The biggest example of the trust being broken, of course, was the Aaron Kromer incident earlier this month, in which the offensive coordinator criticized quarterback Jay Cutler anonymously to NFL Network reporter Ian Rapoport, before eventually fessing up and apologizing to Cutler in front of the entire offense.

“I don’ t care who you are or where you are, you’ll have conflict and it’s how you resolve that conflict,” Tillman said. “And I think when you do have conflict, you also need to let that conflict stay in house and then resolve and work through it. I think this year, we didn’t have that.”

It’s one thing to hear Tillman, who referred to himself Sunday as “a Lovie guy”, talk openly about the breach of trust under Trestman, but it’s another to hear it from a successful member of Trestman’s offense.
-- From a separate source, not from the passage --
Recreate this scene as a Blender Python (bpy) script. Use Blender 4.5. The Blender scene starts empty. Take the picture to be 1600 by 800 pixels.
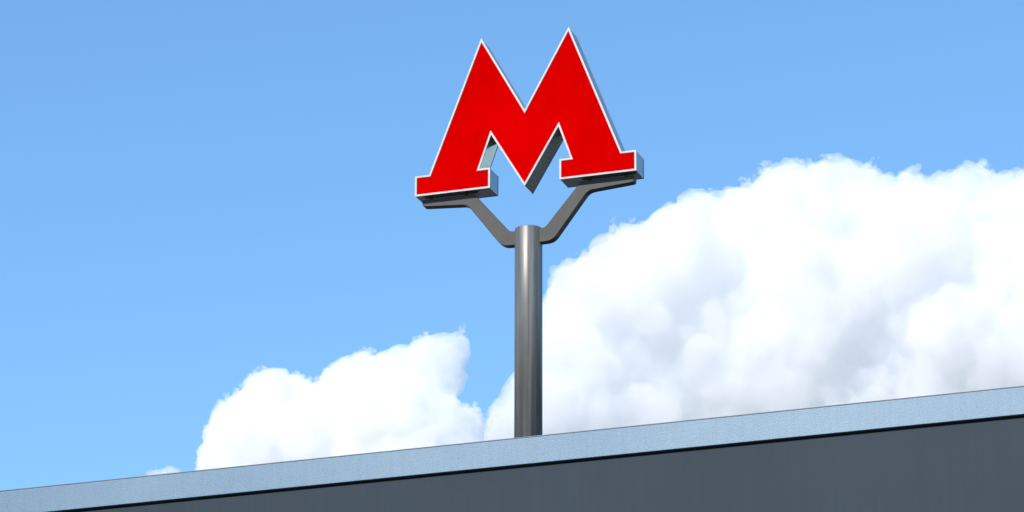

“I felt like trust was broken,” tight end Martellus Bennett said after hearing about Tillman’s comments.

At this point, that’s no surprise, as players have privately grumbled about the lack of accountability that was shown after Kromer’s slip-up. If Trestman hadn’t already lost the locker room before, he certainly lost it then.

“I think we need to get back to our roots. Or they need to get back to their roots,” Tillman said, completely aware that he might not be a part of next year’s team. “There was a way things were done and the way things were handled (in the past) and I think they’ll be on track of handling things the way they used to be.”

Tillman surprisingly thinks the Bears are headed in the right direction, but that might be because he’s fully aware of the current situation regarding the coaching staff. Unlike Trestman, his players are in touch with reality. Quarterback Jay Cutler talked openly after the game about waiting to see what happens with Trestman, and he even answered a question about Mike Shanahan, saying: “He deserves to be coaching somewhere.”

So why does Tillman think the Bears are headed in the right direction?

“Just a gut feeling,” he said. “Regardless of what happens, I think everybody wants to get things the way they used to be, as far as like, winning and you know, having team unity and when things go wrong, keeping things in house.”

As for Trestman, he fully believes he’s the guy that can turn this thing around.

“Nobody understands the situation better than I do,” he said, after also saying he expects to be back as the Bears’ head coach next season.

This is the same guy who had zero answers this season as his offense completely fell apart. But, once again, his players seem to have a pretty good grasp of what happened.

“Yeah, you can say that,” running back Matt Forte said when asked if the offense was too predictable. “Sometimes we will line up in a formation that we ran a specific play out of a few more times than we should have. Defenses are smart. They watch film, read their keys and they know stuff like that.”

And that’s exactly why after averaging 27.8 points per game last season, the Bears finished the 2014 season scoring less than they did in Lovie Smith’s final season, when Mike Tice was the offensive coordinator.

Of course, that’s just a fact here on Planet Earth, where the rest of us apparently watched different football games than Trestman this season.